Fritz Zwicky, a Swiss astronomer, was the first to postulate the existence of dark matter in 1933 when he observed clusters of galaxies beyond our own Milky Way. Zwicky said that these distant galaxies were moving too fast to be held together by the gravity of the visible stars they contain.

Confirmation of Zwicky's idea came in the 1970s when astronomers measured the speed at which stars moved inside and on the outer edges of galactic discs. To their surprise, the outer stars were travelling just as fast as the inner stars. Gravitational theory suggested that the outermost stars should be travelling more slowly.

The only reasonable explanation was that each galaxy had up to 10 times more mass than could be seen. This extra material was creating the additional gravity that kept the outer stars from slowing down.
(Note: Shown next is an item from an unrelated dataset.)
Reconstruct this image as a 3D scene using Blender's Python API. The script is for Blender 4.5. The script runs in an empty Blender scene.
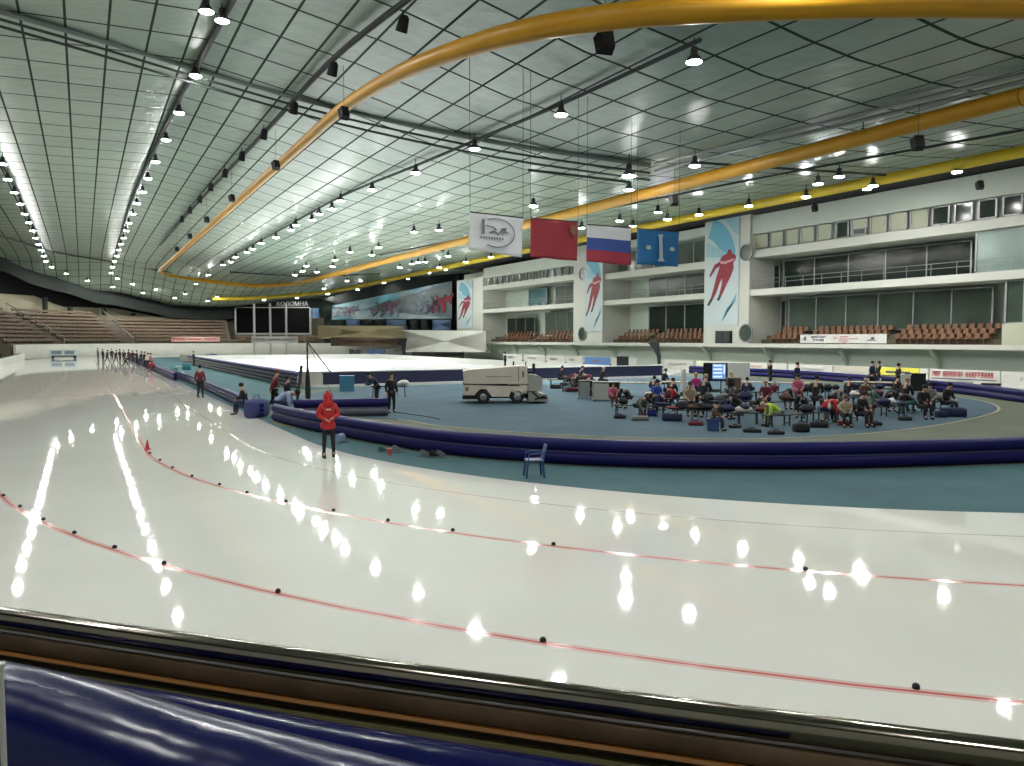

The latest findings from the Hubble space telescope, released at the American Astronomical Society in Seattle yesterday, suggest that dark matter forms an invisible "scaffold" around which the ordinary matter of the stars and galaxies have formed. The map of dark matter has been likened to a three-dimensional X-ray of the skeleton on which the "flesh" of the visible universe is hung.

Knowing the whereabouts of the dark matter is critical to understanding how galaxies formed and how they began to accumulate into clusters over the 13.7 billion years since the Big Bang.

Critically, comparing the distribution maps of bright and dark matter may point to important differences between them. Several experiments on Earth are designed to capture the elusive subatomic particles that may account for the missing mass.

Many scientists now feel that we are on the verge of discovering what it is that has formed such an immense part of the universe.